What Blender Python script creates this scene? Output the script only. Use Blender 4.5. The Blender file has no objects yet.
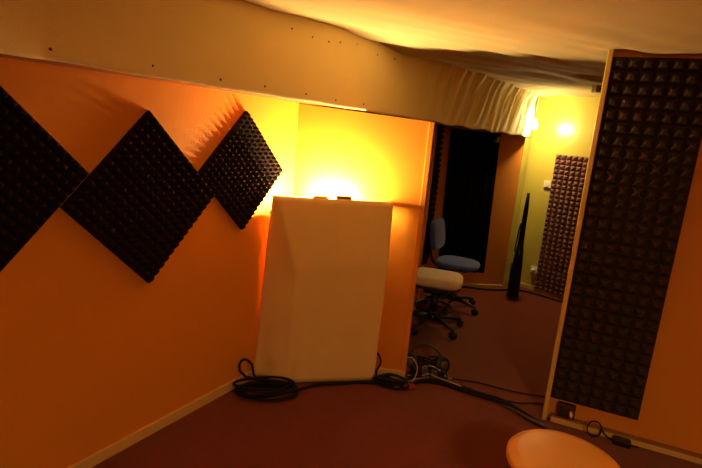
import bpy, bmesh, math, random
from mathutils import Vector, Matrix, noise
random.seed(7)
C = bpy.context.scene.collection
PI = math.pi

# ------------------------------------------------------------------ materials
def mat(name, col, rough=0.7, var=0.0, vscale=6.0, bump=0.0, bscale=60.0, spec=0.3,
        metallic=0.0, coat=0.0, sheen=0.0, emit=None, estr=0.0, weave=False, transl=0.0):
    m = bpy.data.materials.new(name); m.use_nodes = True
    nt = m.node_tree; n = nt.nodes; l = nt.links
    b = n['Principled BSDF']
    b.inputs['Base Color'].default_value = (*col, 1)
    b.inputs['Roughness'].default_value = rough
    b.inputs['Metallic'].default_value = metallic
    b.inputs['Specular IOR Level'].default_value = spec
    b.inputs['Coat Weight'].default_value = coat
    b.inputs['Coat Roughness'].default_value = 0.17
    b.inputs['Sheen Weight'].default_value = sheen
    if emit:
        b.inputs['Emission Color'].default_value = (*emit, 1)
        b.inputs['Emission Strength'].default_value = estr
    tc = n.new('ShaderNodeTexCoord')
    nz = n.new('ShaderNodeTexNoise'); nz.inputs['Scale'].default_value = vscale
    nz.inputs['Detail'].default_value = 5
    l.new(tc.outputs['Object'], nz.inputs['Vector'])
    mx = n.new('ShaderNodeMix'); mx.data_type = 'RGBA'
    mx.inputs[6].default_value = (*[c*(1-var) for c in col], 1)
    mx.inputs[7].default_value = (*[min(1, c*(1+var)) for c in col], 1)
    l.new(nz.outputs['Fac'], mx.inputs[0]); l.new(mx.outputs[2], b.inputs['Base Color'])
    if bump > 0:
        if weave:
            nb = n.new('ShaderNodeTexVoronoi'); out = nb.outputs['Distance']
        else:
            nb = n.new('ShaderNodeTexNoise'); nb.inputs['Detail'].default_value = 4; out = nb.outputs['Fac']
        nb.inputs['Scale'].default_value = bscale
        l.new(tc.outputs['Object'], nb.inputs['Vector'])
        bp = n.new('ShaderNodeBump'); bp.inputs['Strength'].default_value = bump
        bp.inputs['Distance'].default_value = 0.004
        l.new(out, bp.inputs['Height']); l.new(bp.outputs['Normal'], b.inputs['Normal'])
    return m

M = dict(
    orange=mat('orange_paint', (.72, .275, .022), .55, .05, 2.2, .15, 90, .3),
    far_orange=mat('orange_paint_far', (.62, .24, .03), .6, .05, 2.2, .12, 90, .25),
    green=mat('yellow_green_gloss_paint', (.58, .50, .085), .30, .04, 2, .03, 60, .6, coat=.6),
    cloth=mat('cream_cloth', (.94, .80, .43), .9, .05, 5, .35, 260, .1, sheen=.2, weave=True),
    box_cloth=mat('beige_cloth', (.88, .64, .27), .9, .06, 4, .35, 260, .1, sheen=.1, weave=True),
    ceil=mat('ceiling_cloth', (.58, .46, .22), .9, .08, 5, .3, 200, .1),
    soffit=mat('shade_brown_soffit', (.30, .085, .012), .7, .1, 8, .1, 60, .2),  # dark red-brown puts the shade under the sheet into the board's colour
    carpet=mat('red_brown_carpet', (.150, .021, .0055), .97, .28, 28, .9, 420, .1, sheen=.2),
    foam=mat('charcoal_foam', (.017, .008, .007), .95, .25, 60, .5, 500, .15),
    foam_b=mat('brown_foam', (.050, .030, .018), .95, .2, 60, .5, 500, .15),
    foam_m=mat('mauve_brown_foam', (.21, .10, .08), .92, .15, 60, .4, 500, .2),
    wood=mat('pale_wood_trim', (.72, .50, .12), .5, .12, 14, .1, 60, .35),
    base=mat('baseboard_paint', (.66, .45, .15), .45, .08, 8, .05, 60, .4),
    black=mat('black_plastic', (.010, .009, .009), .45, .2, 20, .05, 90, .45),
    rubber=mat('black_cable_rubber', (.010, .007, .008), .7, .2, 30, 0, 1, .2),
    blackcloth=mat('black_cloth', (.006, .005, .005), .97, .3, 10, .3, 200, .03),
    bag=mat('black_nylon', (.008, .008, .008), .8, .3, 20, .4, 300, .2),
    blue=mat('blue_upholstery', (.045, .085, .32), .9, .2, 30, .5, 380, .15, sheen=.3),
    cream=mat('cream_seat_cover', (.78, .64, .46), .9, .1, 14, .4, 220, .15),
    white=mat('white_plastic', (.80, .74, .60), .35, .04, 8, 0, 1, .5),
    whitewire=mat('white_cable', (.50, .38, .27), .5, .06, 20, 0, 1, .4),
    grey=mat('grey_plastic', (.10, .075, .065), .5, .2, 20, .05, 90, .4),
    brown=mat('dark_brown_plastic', (.055, .022, .012), .4, .2, 20, .05, 90, .5),
    pink=mat('dull_red_cloth', (.28, .05, .045), .9, .2, 20, .3, 200, .1),
    metal=mat('brushed_metal', (.65, .6, .55), .3, .1, 30, 0, 1, .5, metallic=.9),
    seat_orange=mat('tan_orange_vinyl', (.80, .40, .09), .42, .08, 6, .12, 120, .4),
    trunk=mat('brown_trunking', (.26, .13, .045), .55, .12, 12, .1, 80, .35),
    paper=mat('folded_paper', (.75, .68, .45), .8, .05, 20, 0, 1, .2),
    bulb=mat('lamp_glass', (1, .85, .6), .3, 0, 5, 0, 1, .5, emit=(1, .72, .36), estr=45),
    tube=mat('lamp_tube_glass', (1, .85, .6), .3, 0, 5, 0, 1, .5, emit=(1, .72, .36), estr=30),
)

# ------------------------------------------------------------------ helpers
def tag(o, label=None, cat=None, group=None, kind=None):
    if label: o['label'] = label
    if cat: o['category'] = cat
    if group: o['group'] = group
    if kind: o['kind'] = kind
    return o
def link(name, bm, m, parent=None, smooth=False, bevel=0.0, loc=None, rot=None):
    bmesh.ops.recalc_face_normals(bm, faces=bm.faces[:])
    me = bpy.data.meshes.new(name); bm.to_mesh(me); bm.free()
    for p in me.polygons: p.use_smooth = smooth
    me.materials.append(m)
    o = bpy.data.objects.new(name, me); C.objects.link(o)
    if parent is not None: o.parent = parent
    if loc: o.location = loc
    if rot: o.rotation_euler = rot
    if bevel > 0:
        b = o.modifiers.new('bevel', 'BEVEL'); b.width = bevel; b.segments = 3; b.limit_method = 'ANGLE'
    return o
def thing(name, label, cat, loc=(0, 0, 0), rz=0, group=None):
    o = bpy.data.objects.new(name, None); C.objects.link(o)
    o.location = loc; o.rotation_euler = (0, 0, rz); o.empty_display_size = .1
    return tag(o, label, cat, group)
def prism(bm, pts, z0, z1):
    """pts: plan polygon; z0/z1 numbers or per-point lists"""
    n = len(pts)
    a = z0 if isinstance(z0, (list, tuple)) else [z0]*n
    b = z1 if isinstance(z1, (list, tuple)) else [z1]*n
    lo = [bm.verts.new((p[0], p[1], a[i])) for i, p in enumerate(pts)]
    hi = [bm.verts.new((p[0], p[1], b[i])) for i, p in enumerate(pts)]
    bm.faces.new(lo[::-1]); bm.faces.new(hi)
    for i in range(n):
        j = (i+1) % n
        bm.faces.new((lo[i], lo[j], hi[j], hi[i]))
    return bm
def box(bm, x0, x1, y0, y1, z0, z1):
    return prism(bm, [(x0, y0), (x1, y0), (x1, y1), (x0, y1)], z0, z1)
def slab(A, B, off0, off1, z0, z1):
    """vertical slab along plan segment A-B, offsets on the side of normal (dy,-dx)"""
    d = Vector((B[0]-A[0], B[1]-A[1])).normalized(); n = Vector((d.y, -d.x))
    P = lambda p, o: (p[0]+n.x*o, p[1]+n.y*o)
    bm = bmesh.new()
    if isinstance(z1, (list, tuple)): z1 = [z1[0], z1[1], z1[1], z1[0]]
    return prism(bm, [P(A, off0), P(B, off0), P(B, off1), P(A, off1)], z0, z1)
def smooth_path(pts, k=6):
    P = [Vector(p) for p in pts]; out = []
    for i in range(len(P)-1):
        p0 = P[max(i-1, 0)]; p1 = P[i]; p2 = P[i+1]; p3 = P[min(i+2, len(P)-1)]
        for j in range(k):
            t = j/k
            out.append(.5*((2*p1)+(p2-p0)*t+(2*p0-5*p1+4*p2-p3)*t*t+(3*p1-p0-3*p2+p3)*t**3))
    out.append(P[-1]); return out
def tube(bm, pts, r, seg=8, close=False):
    pts = [Vector(p) for p in pts]; n = len(pts); rings = []
    prev = None
    for i, p in enumerate(pts):
        if close: t = (pts[(i+1) % n]-pts[i-1]).normalized()
        else: t = (pts[min(i+1, n-1)]-pts[max(i-1, 0)]).normalized()
        if prev is None:
            a = Vector((0, 0, 1)) if abs(t.z) < .9 else Vector((1, 0, 0))
            u = t.cross(a).normalized()
        else:
            u = (prev-t*prev.dot(t)).normalized()
        prev = u; v = t.cross(u)
        rr = r[i] if isinstance(r, (list, tuple)) else r
        rings.append([bm.verts.new(p+u*math.cos(2*PI*k/seg)*rr+v*math.sin(2*PI*k/seg)*rr) for k in range(seg)])
    for i in range(n if close else n-1):
        a, b = rings[i], rings[(i+1) % n]
        for k in range(seg):
            bm.faces.new((a[k], a[(k+1) % seg], b[(k+1) % seg], b[k]))
    if not close:
        bm.faces.new(rings[0][::-1]); bm.faces.new(rings[-1])
    return bm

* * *

◆ **SET PROBLEM**
From the first line above to the line containing "PI = math.pi", repeat each line exactly. Pictures stay out.

◆ **TASK ANSWER**
What Blender Python script creates this scene? Output the script only. Use Blender 4.5. The Blender file has no objects yet.
import bpy, bmesh, math, random
from mathutils import Vector, Matrix, noise
random.seed(7)
C = bpy.context.scene.collection
PI = math.pi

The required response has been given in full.